I bet many of you that are virtualizing Citrix XenApp, have read the Project VRC whitepapers and want to implement their best practices. Especially in small environments however, it can be a headache creating the design. My biggest headache was and is, is the way I can guarantee no CPU over commit for the pCPU’s XenApp is running on.
Chapter 6.2 “vCPU overcommit & dedicated hardware” reads:
“Another important best practice, which is valid for all tested hypervisors, is not to overcommit the total amount of vCPU’s in relationship to the available logical processors on the system. For example, on a system with eight logical processors, no more than eight vCPU’s should be assigned in total to all VM’s running on this host.
This is only important when the primary goals to maximize user density.
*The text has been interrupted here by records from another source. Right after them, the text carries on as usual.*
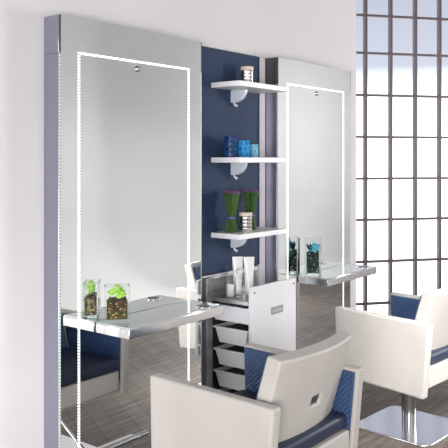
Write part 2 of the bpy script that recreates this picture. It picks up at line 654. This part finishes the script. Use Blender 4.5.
# silver jars
def make_jar(x, y, z, label):
    t = thing('candle_jar', label, 'jar', (x, y, z), 0, 'silver jars with cream lids')
    bm = bm_new()
    prof = [(0.024, 0), (0.028, 0.004)]
    for k in range(4):
        z0 = 0.006 + k * 0.016
        prof += [(0.0275, z0), (0.0292, z0 + 0.004), (0.0292, z0 + 0.012), (0.0275, z0 + 0.0155)]
    prof += [(0.027, 0.071)]
    lathe(bm, prof, seg=32, wob=lambda k, i: 0.02 if i % 4 < 2 else -0.02)
    build('jar_body', bm, M['mercury'], t, angle=25)
    bm = bm_new()
    lathe(bm, [(0.029, 0.0712), (0.0305, 0.073), (0.0305, 0.085), (0.028, 0.088)], seg=32)
    build('jar_lid', bm, M['cream'], t)
    return t


jar0 = make_jar(2.765, 2.045, 1.661, 'silver ridged jar with cream lid alone on the highest shelf')
dup(jar0, (2.694, 2.0, 0.982), 0, 'silver ridged jar with cream lid in front of the green bundles')


# lattice vases
def make_vase(x, y, r, h, m, m2, label):
    t = thing('lattice_vase', label, 'vase', (x, y, 1.322), 0, 'blue vases on a shelf')
    bm = bm_new()
    lathe(bm, [(r * 0.86, 0), (r * 0.86, h), (r * 0.74, h), (r * 0.72, 0.006), (r * 0.1, 0.005)], seg=28)
    build('vase_wall', bm, m, t)
    bm = bm_new()
    n = 7
    rows = max(3, int(round(h / (2 * PI * r / n))))
    for j in range(rows):
        zc = h * (j + 0.5) / rows
        for i in range(n):
            a0 = 2 * PI * (i + 0.5 * (j % 2)) / n
            pts = []
            for k in range(13):
                q = 2 * PI * k / 12
                aa = a0 + math.cos(q) * PI / n * 0.9
                pts.append((r * 0.93 * math.cos(aa), r * 0.93 * math.sin(aa), zc + math.sin(q) * h / rows * 0.47))
            tube(bm, pts, r * 0.11, 6)
    build('raised_lattice', bm, m2, t)
    return t


make_vase(2.622, 2.035, 0.029, 0.096, M['v_dark'], M['l_dark'], 'tallest of the vases, dark navy blue with raised lattice')
make_vase(2.722, 2.035, 0.0285, 0.078, M['v_mid'], M['l_mid'], 'bright azure blue vase with raised lattice between navy and pale vases')
make_vase(2.806, 2.035, 0.020, 0.061, M['v_light'], M['l_light'], 'smallest vase, pale sky blue, beside the azure vase')


# grass bundles
def make_bundle(x, y, label, seed):
    rnd = random.Random(seed)
    t = thing('stalk_bundle', label, 'dried plant bundle', (x, y, 0.982), 0, 'tied green bundles on a shelf')
    bm = bm_new()
    tips = []
    for k in range(150):
        a = rnd.uniform(0, 2 * PI)
        q = math.sqrt(rnd.uniform(0.05, 1))
        zt = 0.183 + rnd.uniform(-0.008, 0.004)
        rad = ((0.029, 0.0), (0.026, 0.018), (0.0185, 0.062), (0.019, 0.075), (0.029, 0.13), (0.040, zt))
        pts = []
        for r_, z_ in rad:
            aa = a + 0.4 * (z_ - 0.065) / 0.1
            pts.append((r_ * q * math.cos(aa), r_ * q * math.sin(aa), z_))
        tube(bm, pts, 0.0021, 5)
        tips.append(pts[-1])
    build('stalks', bm, M['stalk'], t)
    bm = bm_new()
    for p in tips:
        if rnd.random() < 0.6:
            blob(bm, (p[0], p[1], p[2] + 0.0005), 0.0036, 1)
    build('flower_tips', bm, M['violet'], t)
    bm = bm_new()
    annulus(bm, (0, 0), 0.019, 0.0225, 0.062, 0.069, 24)
    build('ribbon', bm, M['ribbon'], t)
    return t


make_bundle(2.632, 2.035, 'tied bundle of green stalks nearer the shelf end, jar at its side', 3)
make_bundle(2.792, 2.045, 'tied bundle of green stalks partly behind the silver jar, near the white rail', 5)


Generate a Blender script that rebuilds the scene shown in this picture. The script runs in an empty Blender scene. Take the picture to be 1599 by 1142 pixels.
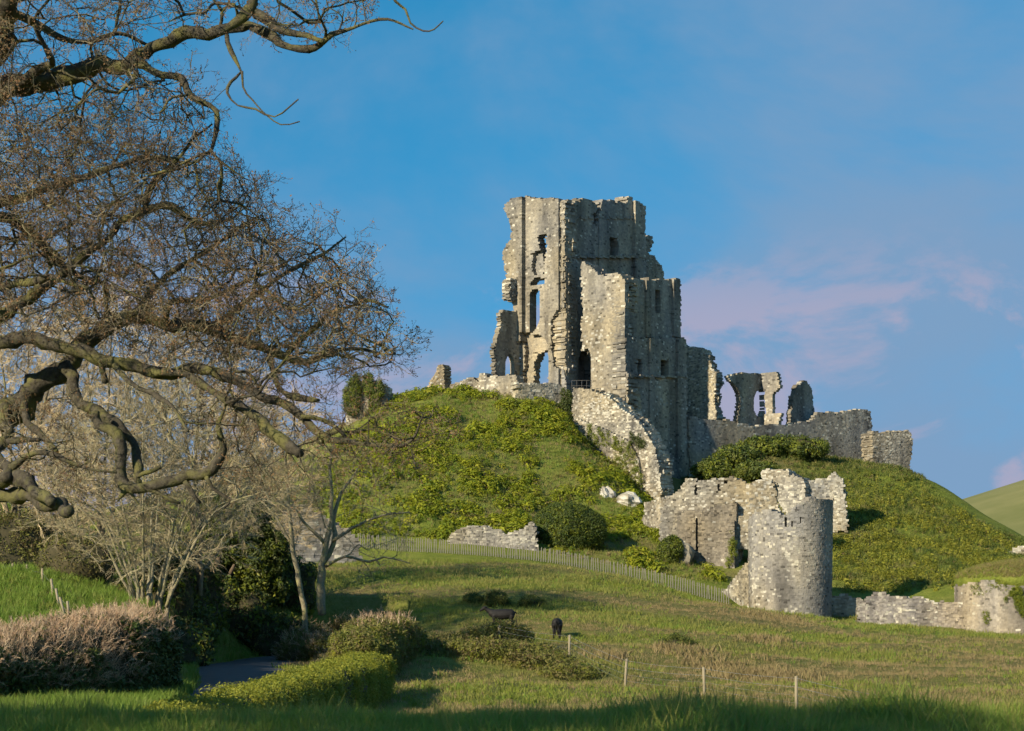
import bpy, math, random
import numpy as np
from mathutils import Vector, Matrix, Euler

# ------------------------------------------------------------------ camera
FPX, CX, HZ = 3080.0, 799.5, 955.0          # focal length, centre column, horizon row (photo pixels, 1599 x 1142)
sc = bpy.context.scene
cam_d = bpy.data.cameras.new('camera'); cam = bpy.data.objects.new('camera', cam_d)
sc.collection.objects.link(cam); sc.camera = cam
cam.location = (0, 0, 0); cam.rotation_euler = (math.radians(90), 0, 0)
cam_d.sensor_width = 36; cam_d.lens = 36 * FPX / 1599
cam_d.shift_y = (HZ - 571) / 1599
cam_d.clip_start = 0.5; cam_d.clip_end = 9000
cam_d.dof.use_dof = True; cam_d.dof.focus_distance = 150; cam_d.dof.aperture_fstop = 7.1

# ------------------------------------------------------------------ world, sun, exposure
SUN_AZ, SUN_EL = 45.0, 25.0                 # degrees left of straight-behind the camera, and height
wd = bpy.data.worlds.new('World'); sc.world = wd; wd.use_nodes = True
nt = wd.node_tree; nt.nodes.clear()
def N(tree, t, **kw):
    n = tree.nodes.new(t)
    for k, v in kw.items():
        if k in ('inp',):
            for a, b in v.items(): n.inputs[a].default_value = b
        else: setattr(n, k, v)
    return n
CLOUD_AT = (3.39, 0.48, 0.76)
def build_world():
    L = nt.links.new
    out = N(nt, 'ShaderNodeOutputWorld'); bg = N(nt, 'ShaderNodeBackground'); bg.inputs[1].default_value = 0.15
    tc = N(nt, 'ShaderNodeTexCoord')
    sep = N(nt, 'ShaderNodeSeparateXYZ'); L(tc.outputs['Generated'], sep.inputs[0])
    # the air is clear: look a little higher into the sky model so that it stays blue near the horizon
    zz = N(nt, 'ShaderNodeMath', operation='MULTIPLY_ADD'); zz.inputs[1].default_value = 0.75; zz.inputs[2].default_value = 0.30
    L(sep.outputs[2], zz.inputs[0])
    cb = N(nt, 'ShaderNodeCombineXYZ'); L(sep.outputs[0], cb.inputs[0]); L(sep.outputs[1], cb.inputs[1]); L(zz.outputs[0], cb.inputs[2])
    nrm = N(nt, 'ShaderNodeVectorMath', operation='NORMALIZE'); L(cb.outputs[0], nrm.inputs[0])
    sky = N(nt, 'ShaderNodeTexSky', sky_type='NISHITA', sun_disc=False)
    sky.sun_elevation = math.radians(SUN_EL); sky.sun_rotation = math.radians(180 + SUN_AZ)
    sky.air_density = 1.0; sky.dust_density = 0.3; sky.ozone_density = 1.6
    L(nrm.outputs[0], sky.inputs[0])
    hs = N(nt, 'ShaderNodeHueSaturation'); hs.inputs['Hue'].default_value = 0.483; hs.inputs['Saturation'].default_value = 1.45; hs.inputs['Value'].default_value = 0.62
    L(sky.outputs[0], hs.inputs['Color'])
    # a broad veil of thin cloud, thicker towards the horizon, with a few brighter puffs low down
    mp = N(nt, 'ShaderNodeMapping'); mp.inputs['Scale'].default_value = (1, 1, 1.7); mp.inputs['Location'].default_value = CLOUD_AT
    L(tc.outputs['Generated'], mp.inputs[0])
    def nz(scale, detail, rough, dist=0.0):
        n = N(nt, 'ShaderNodeTexNoise'); n.inputs['Scale'].default_value = scale; n.inputs['Detail'].default_value = detail; n.inputs['Roughness'].default_value = rough; n.inputs['Distortion'].default_value = dist
        L(mp.outputs[0], n.inputs['Vector']); return n.outputs[0]
    n1, n2 = nz(4.5, 7, .55, .3), nz(8.5, 10, .6, .35)
    def mr(src, a, b, c, d):
        r = N(nt, 'ShaderNodeMapRange', interpolation_type='SMOOTHSTEP')
        for i, v in enumerate((a, b, c, d)): r.inputs[i + 1].default_value = v
        L(src, r.inputs[0]); return r.outputs[0]
    def ma(op, a, b):
        m = N(nt, 'ShaderNodeMath', operation=op)
        for i, v in enumerate((a, b)):
            if isinstance(v, (int, float)): m.inputs[i].default_value = v
            else: L(v, m.inputs[i])
        return m.outputs[0]
    low = mr(sep.outputs[2], 0.0, 0.26, 0.34, 0.0)
    veil = mr(ma('ADD', n1, low), 0.35, 0.76, 0.0, 0.95)
    puff = ma('MULTIPLY', mr(ma('ADD', n2, ma('MULTIPLY', low, 0.30)), 0.565, 0.67, 0.0, 0.72), mr(sep.outputs[2], 0.14, 0.2, 1.0, 0.0))
    m1 = N(nt, 'ShaderNodeMix', data_type='RGBA'); m1.inputs['B'].default_value = (0.76, 1.25, 1.95, 1)
    L(veil, m1.inputs['Factor']); L(hs.outputs[0], m1.inputs['A'])
    m2 = N(nt, 'ShaderNodeMix', data_type='RGBA'); m2.inputs['B'].default_value = (1.6, 1.45, 1.93, 1)
    L(puff, m2.inputs['Factor']); L(m1.outputs['Result'], m2.inputs['A'])
    L(m2.outputs['Result'], bg.inputs[0]); L(bg.outputs[0], out.inputs[0])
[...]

Various tests in phase 1 of Project VRC have proven that overcommitting vCPU’s negatively affects performance. This is not completely surprising since multiple VM’s now have to share individual logical processors, which will create additional overhead.
As a result, it is also recommended to use dedicated server hardware for Terminal Server and XenApp workloads, so it is easier to control VM configuration and assign vCPU’s in relationship to the available processors.”
Implementing this in a large scale environment shouldn’t be too difficult, you take a separate cluster, label it “XenApp” and add some hosts. In a smaller environment you might not have these dedicated resources. How to prevent that CPU over-commit when mixing XenApp and normal VMs? I have to take HA spare capacity in the equation and for the other VMs I probably want DRS enabled.
Resource pools? Hmm, not really. The shares defined in a resource pool only kick in when there is CPU contention, but they won’t prevent multiple VMs running on the same logical CPU. The limit you can enforce in a resource pool neither will save one core for a VM. If I would let DRS move VMs over multiple hosts, I can’t keep the XenApp VMs bound to one host. Excluding the XenApp VMs for DRS, won’t prevent other VMs moving to the same hosts. Unless you’re going to create anti-affinity rules, but that would make so many rules, DRS won’t be happy about it and managing them is a pain too.
Setting CPU affinity? That has never been anybody’s best practice I hope.
So, what are your ideas on this? Let me know in the comment section.
“Resource pools? Hmm, not really. Those resource pools only kick in when there is CPU contention”
Resource Pools don’t only kick in when there is contention. You are talking about shares. Resource Pools are Reservations and Limits as well.
I wouldn’t use CPU Affinity either indeed cause that removes all flexibility.
I think what VRC is talking about is having 1 vCPU per CORE in your cluster. So a Host with 8 cores and HT enabled would run 16 vCPUs.
I would enable DRS though, just in case someone is hogging your CPU resources.
In my opinion the key sentence is “This is only important when the primary goals to maximize user density”. In smaller environments (say 50 to 200 users) I find that usually is not an issue.
I usually work with environments that are more or less oversized because of HA capacity. In these clusters I know I can have a “soft” resource guarantee to the XenApp/TS servers without actually making it a “hard” guarantee.
In growing infrastructures this puts more emphasis on resource management but for me that is easier to implement and explain to admins (through alarms/checklists etc.) than stuff like DRS exclusions etc. which can be difficult to understand for admins who are relatively new to virtualization and/or are not going to be administering the vSphere infrastructure on a daily basis simply due to manpower constraints (small business –> only a couple of admins who handle all support from service desk to Exchange).
If you find a solution let us know :)
That’s the kind of granularity you can’t find yet in vSphere/vCenter. DRS would be the best place but it lacks setup of complex rules…
Enterprise version of Citrix PS or XenApp can help you tame cpu per user base and as usual it works only when contention shows up (which is not bad at all).
Cheers,
Didier
Sub-clusters in 4.1 might help, you could set soft preferences to keep your other VM's off you XenApp hosts and then they would only intrude if there were no other HA slots available after losing a host.
“Excluding the XenApp VMs for DRS, won’t prevent other VMs moving to the same hosts. Unless you’re going to create anti-affinity rules, but that would make so many rules, DRS won’t be happy about it and managing them is a pain too.”
With vSphere 4.1 out now you can use VM-Host affinity rules.
Kris
Hi – I am wondering – why wouldn’t you set a reservation on the VM’s that equals the equivalent of pCore * #vCPU’s – this would ensure the VM was guaranteed access to resources – other VM’s moved to a host running these workloads can’t impact them and ensure consistent user experience. DRS still functions, HA will need to be considered, not CPU affinity required.